Q. What do you think of recent efforts to “green the blue revolution” by using less wild seafood, organic feed, etc.? Will these efforts make a real dent in the ecological damage being done?
A. The shrimp industry says repeatedly that the old slash-and-bulldoze era is over. “Sustainability” and “certification” are the new watchwords, it says. But people I’ve met in Ecuador and northeast Brazil tell me that shrimp farm expansion is still happening, and mangroves are still being affected. Even if a shrimp farming operation is no longer cutting down trees, the process of creating ponds near the shoreline can destroy mangroves by altering the local hydrology. I applaud the industry’s efforts to bring greater sustainability and accountability to its practices, but that shrimp farming occurs in some of the least populated, most remote coastlines on the planet. It is hard to bring effective monitoring and regulation to such areas, which are the ecological “wild west.”
Q. What was most memorable about the movement of working people you encountered which had sprung up in recent years to protest — and in some cases block — the development of shrimp farms in Latin America and beyond?
A. First and foremost, bravery. It is not easy to stand up to powerful industrial concerns. I heard many stories of beatings and shootings of people who protested, trespassed, or otherwise resisted shrimp expansion. In the book I report a conversation I had in Quito, Ecuador, with a man who was described to me as a “stone in the shoe” of shrimp farmers. This man was in hiding for his and his family’s safety, having received death threats for his anti-shrimp campaigning. Second, I was impressed and moved by the creativity, commitment, and solidarity of los pueblos del manglares, the people of the mangroves, who have used all sorts of ways, from poetry and painting to film-making and ecotourism, to get the message to the wider population that mangroves are their home.
Q. What can Americans do to address the problems you raise in Let Them Eat Shrimp?

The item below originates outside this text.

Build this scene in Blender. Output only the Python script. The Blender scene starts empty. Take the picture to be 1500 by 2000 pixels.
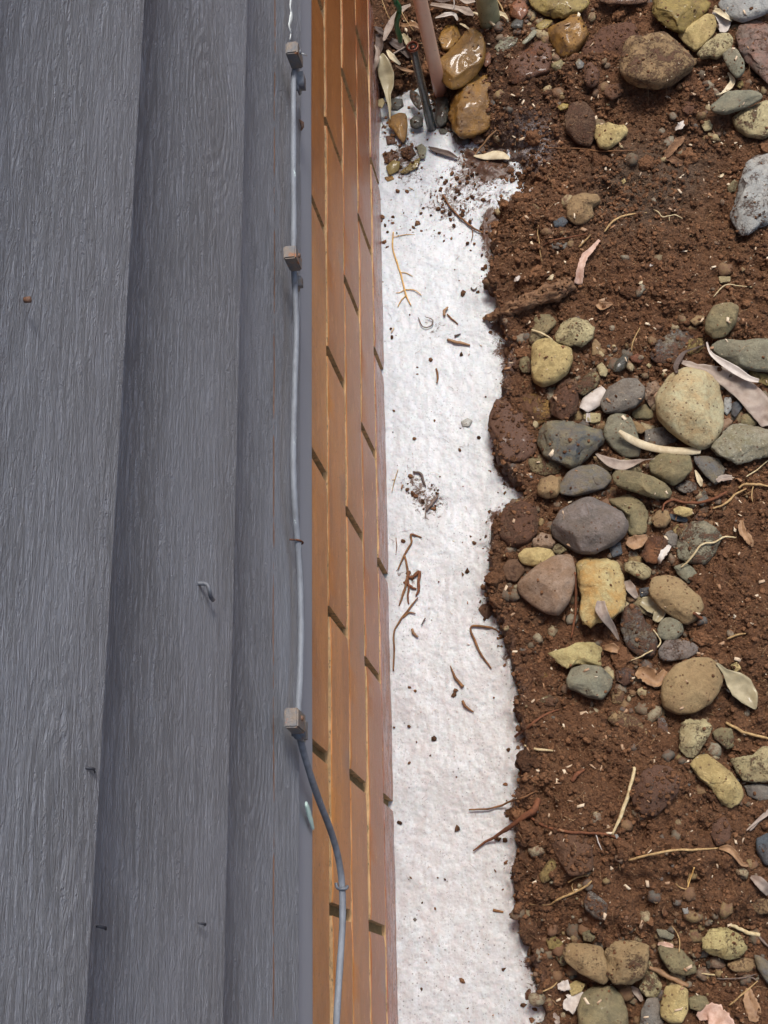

A. Public awareness and consumer pressure are two key ways to secure a future for mangroves and the people who rely on them. Mangroves don’t have the charisma of forests like the Amazon. Rock stars and celebrities don’t line up to lend their names to “save the mangrove” initiatives.

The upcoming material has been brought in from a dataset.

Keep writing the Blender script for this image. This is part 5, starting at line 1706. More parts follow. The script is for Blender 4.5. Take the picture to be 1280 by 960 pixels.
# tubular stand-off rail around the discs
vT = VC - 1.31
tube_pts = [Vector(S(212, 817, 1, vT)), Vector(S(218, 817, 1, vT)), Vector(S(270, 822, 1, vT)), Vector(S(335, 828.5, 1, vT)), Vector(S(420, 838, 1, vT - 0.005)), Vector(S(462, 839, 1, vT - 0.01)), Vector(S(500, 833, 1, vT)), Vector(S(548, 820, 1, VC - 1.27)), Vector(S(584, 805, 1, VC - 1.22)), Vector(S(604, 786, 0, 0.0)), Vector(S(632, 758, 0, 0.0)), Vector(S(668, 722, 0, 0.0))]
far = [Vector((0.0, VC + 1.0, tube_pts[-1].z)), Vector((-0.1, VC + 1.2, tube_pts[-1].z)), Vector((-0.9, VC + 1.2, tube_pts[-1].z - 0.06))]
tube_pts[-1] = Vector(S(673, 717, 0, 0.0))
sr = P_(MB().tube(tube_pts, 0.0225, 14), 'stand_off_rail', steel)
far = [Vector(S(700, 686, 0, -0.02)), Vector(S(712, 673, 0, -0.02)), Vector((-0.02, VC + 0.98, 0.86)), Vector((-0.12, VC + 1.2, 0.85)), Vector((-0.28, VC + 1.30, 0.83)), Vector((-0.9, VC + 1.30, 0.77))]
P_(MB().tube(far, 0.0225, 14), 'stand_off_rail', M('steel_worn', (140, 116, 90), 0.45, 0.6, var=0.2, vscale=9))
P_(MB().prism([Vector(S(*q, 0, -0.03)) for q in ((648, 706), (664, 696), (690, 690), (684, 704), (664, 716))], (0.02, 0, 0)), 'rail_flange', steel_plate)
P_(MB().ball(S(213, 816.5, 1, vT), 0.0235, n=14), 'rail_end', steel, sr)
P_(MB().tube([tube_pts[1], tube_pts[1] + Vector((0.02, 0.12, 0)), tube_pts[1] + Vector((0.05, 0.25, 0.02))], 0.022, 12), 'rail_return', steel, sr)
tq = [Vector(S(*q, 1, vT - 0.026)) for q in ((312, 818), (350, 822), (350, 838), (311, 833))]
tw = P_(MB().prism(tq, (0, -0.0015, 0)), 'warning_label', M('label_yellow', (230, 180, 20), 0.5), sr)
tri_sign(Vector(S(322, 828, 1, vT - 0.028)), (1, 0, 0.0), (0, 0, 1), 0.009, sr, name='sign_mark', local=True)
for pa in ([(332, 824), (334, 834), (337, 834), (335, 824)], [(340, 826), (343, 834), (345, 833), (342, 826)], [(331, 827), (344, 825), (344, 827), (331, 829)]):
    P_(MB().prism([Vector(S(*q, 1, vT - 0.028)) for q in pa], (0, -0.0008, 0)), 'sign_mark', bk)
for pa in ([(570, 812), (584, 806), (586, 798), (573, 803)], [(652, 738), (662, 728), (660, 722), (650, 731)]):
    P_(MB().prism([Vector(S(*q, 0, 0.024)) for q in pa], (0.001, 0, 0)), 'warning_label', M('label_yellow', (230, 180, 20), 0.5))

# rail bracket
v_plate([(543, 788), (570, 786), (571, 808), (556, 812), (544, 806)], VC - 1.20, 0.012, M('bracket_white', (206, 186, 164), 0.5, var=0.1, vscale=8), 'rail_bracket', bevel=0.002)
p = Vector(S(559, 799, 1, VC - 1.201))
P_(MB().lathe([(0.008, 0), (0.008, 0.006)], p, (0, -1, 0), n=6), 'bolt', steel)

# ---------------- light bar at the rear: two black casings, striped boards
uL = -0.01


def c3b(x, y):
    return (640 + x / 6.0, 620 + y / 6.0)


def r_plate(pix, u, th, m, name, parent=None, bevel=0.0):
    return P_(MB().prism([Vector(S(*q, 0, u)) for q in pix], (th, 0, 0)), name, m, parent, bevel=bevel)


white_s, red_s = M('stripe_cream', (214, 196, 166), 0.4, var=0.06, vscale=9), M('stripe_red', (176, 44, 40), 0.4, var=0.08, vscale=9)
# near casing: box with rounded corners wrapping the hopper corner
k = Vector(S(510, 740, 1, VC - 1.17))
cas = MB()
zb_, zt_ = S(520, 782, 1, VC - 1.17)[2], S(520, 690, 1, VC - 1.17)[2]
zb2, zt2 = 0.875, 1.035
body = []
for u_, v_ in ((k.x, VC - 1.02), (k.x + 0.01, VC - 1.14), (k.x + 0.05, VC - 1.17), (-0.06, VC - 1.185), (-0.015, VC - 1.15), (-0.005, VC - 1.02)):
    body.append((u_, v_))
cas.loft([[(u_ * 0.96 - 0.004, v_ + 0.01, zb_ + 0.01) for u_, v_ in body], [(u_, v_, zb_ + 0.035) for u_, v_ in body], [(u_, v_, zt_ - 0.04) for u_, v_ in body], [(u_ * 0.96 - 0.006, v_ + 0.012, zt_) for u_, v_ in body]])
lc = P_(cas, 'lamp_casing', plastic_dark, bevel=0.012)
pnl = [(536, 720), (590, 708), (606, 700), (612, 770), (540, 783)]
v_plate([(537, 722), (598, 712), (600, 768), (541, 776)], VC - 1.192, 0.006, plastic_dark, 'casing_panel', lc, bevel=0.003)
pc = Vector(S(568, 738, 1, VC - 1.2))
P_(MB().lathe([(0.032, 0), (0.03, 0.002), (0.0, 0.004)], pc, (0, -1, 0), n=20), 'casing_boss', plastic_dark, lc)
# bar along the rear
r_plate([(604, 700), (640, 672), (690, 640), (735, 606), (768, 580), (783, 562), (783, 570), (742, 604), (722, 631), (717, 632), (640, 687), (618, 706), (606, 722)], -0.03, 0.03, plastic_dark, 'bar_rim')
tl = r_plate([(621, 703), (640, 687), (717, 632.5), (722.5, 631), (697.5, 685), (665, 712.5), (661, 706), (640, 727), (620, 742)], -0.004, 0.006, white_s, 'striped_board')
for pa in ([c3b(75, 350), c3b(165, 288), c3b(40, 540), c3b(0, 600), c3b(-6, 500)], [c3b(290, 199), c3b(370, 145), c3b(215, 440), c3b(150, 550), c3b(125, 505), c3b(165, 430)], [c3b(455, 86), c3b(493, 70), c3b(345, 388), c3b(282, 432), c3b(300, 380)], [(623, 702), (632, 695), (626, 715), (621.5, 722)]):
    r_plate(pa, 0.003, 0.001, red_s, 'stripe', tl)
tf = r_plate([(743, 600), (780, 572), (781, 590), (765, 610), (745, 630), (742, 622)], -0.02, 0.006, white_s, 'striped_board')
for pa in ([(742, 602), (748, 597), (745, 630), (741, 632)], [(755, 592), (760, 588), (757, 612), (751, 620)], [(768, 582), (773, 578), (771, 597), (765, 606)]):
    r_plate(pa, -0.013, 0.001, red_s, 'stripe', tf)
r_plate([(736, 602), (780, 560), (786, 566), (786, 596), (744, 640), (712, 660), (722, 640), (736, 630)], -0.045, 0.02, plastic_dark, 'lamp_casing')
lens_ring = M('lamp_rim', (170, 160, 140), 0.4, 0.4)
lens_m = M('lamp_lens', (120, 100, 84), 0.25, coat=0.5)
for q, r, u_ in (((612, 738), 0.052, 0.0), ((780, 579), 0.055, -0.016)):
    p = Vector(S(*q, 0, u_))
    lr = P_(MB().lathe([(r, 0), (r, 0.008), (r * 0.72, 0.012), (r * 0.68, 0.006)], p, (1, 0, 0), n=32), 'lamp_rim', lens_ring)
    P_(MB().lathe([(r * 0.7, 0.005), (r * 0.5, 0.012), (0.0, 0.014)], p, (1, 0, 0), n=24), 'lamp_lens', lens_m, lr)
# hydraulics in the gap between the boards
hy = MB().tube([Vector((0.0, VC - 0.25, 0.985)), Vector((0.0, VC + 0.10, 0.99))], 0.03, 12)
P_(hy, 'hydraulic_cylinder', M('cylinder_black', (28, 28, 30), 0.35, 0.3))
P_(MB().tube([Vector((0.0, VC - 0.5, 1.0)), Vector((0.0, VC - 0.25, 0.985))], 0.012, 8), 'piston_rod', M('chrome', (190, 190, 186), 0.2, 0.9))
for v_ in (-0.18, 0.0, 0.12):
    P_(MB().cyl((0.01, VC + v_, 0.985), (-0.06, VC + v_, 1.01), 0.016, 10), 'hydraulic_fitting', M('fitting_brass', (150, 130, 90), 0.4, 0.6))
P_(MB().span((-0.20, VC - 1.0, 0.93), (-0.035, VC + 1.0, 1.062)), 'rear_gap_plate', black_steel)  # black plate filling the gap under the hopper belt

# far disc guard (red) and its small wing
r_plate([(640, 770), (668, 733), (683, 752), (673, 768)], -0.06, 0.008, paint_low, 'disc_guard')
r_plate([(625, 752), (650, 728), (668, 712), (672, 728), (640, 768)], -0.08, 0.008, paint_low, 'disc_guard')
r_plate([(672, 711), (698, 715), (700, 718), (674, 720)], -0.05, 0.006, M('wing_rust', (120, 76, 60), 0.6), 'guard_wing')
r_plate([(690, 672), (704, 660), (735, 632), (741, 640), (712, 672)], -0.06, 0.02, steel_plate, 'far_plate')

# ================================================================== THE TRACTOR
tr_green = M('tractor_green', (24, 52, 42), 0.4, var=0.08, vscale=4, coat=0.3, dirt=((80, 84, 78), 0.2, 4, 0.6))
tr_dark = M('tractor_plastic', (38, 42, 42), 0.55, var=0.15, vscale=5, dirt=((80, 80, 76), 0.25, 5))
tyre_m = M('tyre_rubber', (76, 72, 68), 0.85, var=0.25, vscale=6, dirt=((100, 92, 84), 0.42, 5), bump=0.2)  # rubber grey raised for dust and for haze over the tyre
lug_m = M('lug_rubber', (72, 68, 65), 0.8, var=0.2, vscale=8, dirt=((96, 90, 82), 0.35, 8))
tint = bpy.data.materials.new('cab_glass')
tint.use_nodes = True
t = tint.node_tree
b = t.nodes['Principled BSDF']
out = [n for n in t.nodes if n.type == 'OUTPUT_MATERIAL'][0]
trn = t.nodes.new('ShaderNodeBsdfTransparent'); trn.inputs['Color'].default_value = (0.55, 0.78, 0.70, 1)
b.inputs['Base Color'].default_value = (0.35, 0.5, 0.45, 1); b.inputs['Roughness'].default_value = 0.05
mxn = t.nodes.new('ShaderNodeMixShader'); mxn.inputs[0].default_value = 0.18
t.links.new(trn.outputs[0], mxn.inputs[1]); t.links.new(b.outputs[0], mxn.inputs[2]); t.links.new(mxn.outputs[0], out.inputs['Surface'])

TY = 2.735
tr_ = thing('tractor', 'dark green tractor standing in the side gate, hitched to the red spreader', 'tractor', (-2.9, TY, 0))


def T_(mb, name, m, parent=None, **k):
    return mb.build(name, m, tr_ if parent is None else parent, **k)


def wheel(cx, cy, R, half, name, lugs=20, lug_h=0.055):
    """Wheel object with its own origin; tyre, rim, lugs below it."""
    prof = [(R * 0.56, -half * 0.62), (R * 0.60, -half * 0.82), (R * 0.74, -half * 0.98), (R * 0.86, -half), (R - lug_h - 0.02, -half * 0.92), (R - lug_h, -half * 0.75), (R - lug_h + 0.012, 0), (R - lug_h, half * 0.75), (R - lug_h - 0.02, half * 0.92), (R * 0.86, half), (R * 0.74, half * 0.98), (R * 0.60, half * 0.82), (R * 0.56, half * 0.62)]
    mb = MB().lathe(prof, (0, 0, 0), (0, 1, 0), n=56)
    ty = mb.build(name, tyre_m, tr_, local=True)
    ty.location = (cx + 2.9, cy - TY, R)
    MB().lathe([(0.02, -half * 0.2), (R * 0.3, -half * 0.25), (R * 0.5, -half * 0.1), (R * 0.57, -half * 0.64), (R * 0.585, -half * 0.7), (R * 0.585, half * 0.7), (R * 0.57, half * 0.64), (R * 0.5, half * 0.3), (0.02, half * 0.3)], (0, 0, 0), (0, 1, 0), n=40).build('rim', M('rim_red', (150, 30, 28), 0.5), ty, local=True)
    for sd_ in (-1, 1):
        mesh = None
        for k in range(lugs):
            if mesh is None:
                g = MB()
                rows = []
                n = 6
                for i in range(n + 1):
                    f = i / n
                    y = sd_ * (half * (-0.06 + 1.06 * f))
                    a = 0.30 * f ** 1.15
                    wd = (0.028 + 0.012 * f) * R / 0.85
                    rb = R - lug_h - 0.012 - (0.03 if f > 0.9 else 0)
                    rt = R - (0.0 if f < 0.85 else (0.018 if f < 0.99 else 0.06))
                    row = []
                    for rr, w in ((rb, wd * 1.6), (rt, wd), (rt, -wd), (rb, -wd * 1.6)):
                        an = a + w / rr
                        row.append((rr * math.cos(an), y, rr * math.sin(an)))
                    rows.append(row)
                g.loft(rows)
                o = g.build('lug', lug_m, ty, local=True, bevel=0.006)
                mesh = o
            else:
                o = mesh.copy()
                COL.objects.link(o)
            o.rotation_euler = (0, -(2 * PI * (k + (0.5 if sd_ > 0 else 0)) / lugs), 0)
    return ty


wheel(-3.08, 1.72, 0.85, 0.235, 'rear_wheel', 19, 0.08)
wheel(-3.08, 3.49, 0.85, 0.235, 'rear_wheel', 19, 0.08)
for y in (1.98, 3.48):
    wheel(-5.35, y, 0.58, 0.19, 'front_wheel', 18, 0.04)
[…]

I think consumers need to look long and hard at their consumption of farmed shrimp. (And two-thirds of the shrimp consumed in the U.S. is imported farmed product.) Consumers should be asking their suppliers where the shrimp they’re selling comes from, and trying to determine not just if it is sustainably farmed, but also what are the social impacts of that farming.
When I was in the U.S. on a book tour recently, I was told that social justice was not a motivating factor for American consumers. That unless I could identify some kind of health problem with eating farmed shrimp, changing consumer behavior was unlikely to happen. But I think change is happening. More and more people are making connections between the food on their plates and the people and pathways involved in producing it. We have the opportunity to make informed, enlightened, ethical choices. For the good of the planet and some of its least visible citizens, we should exercise those choices.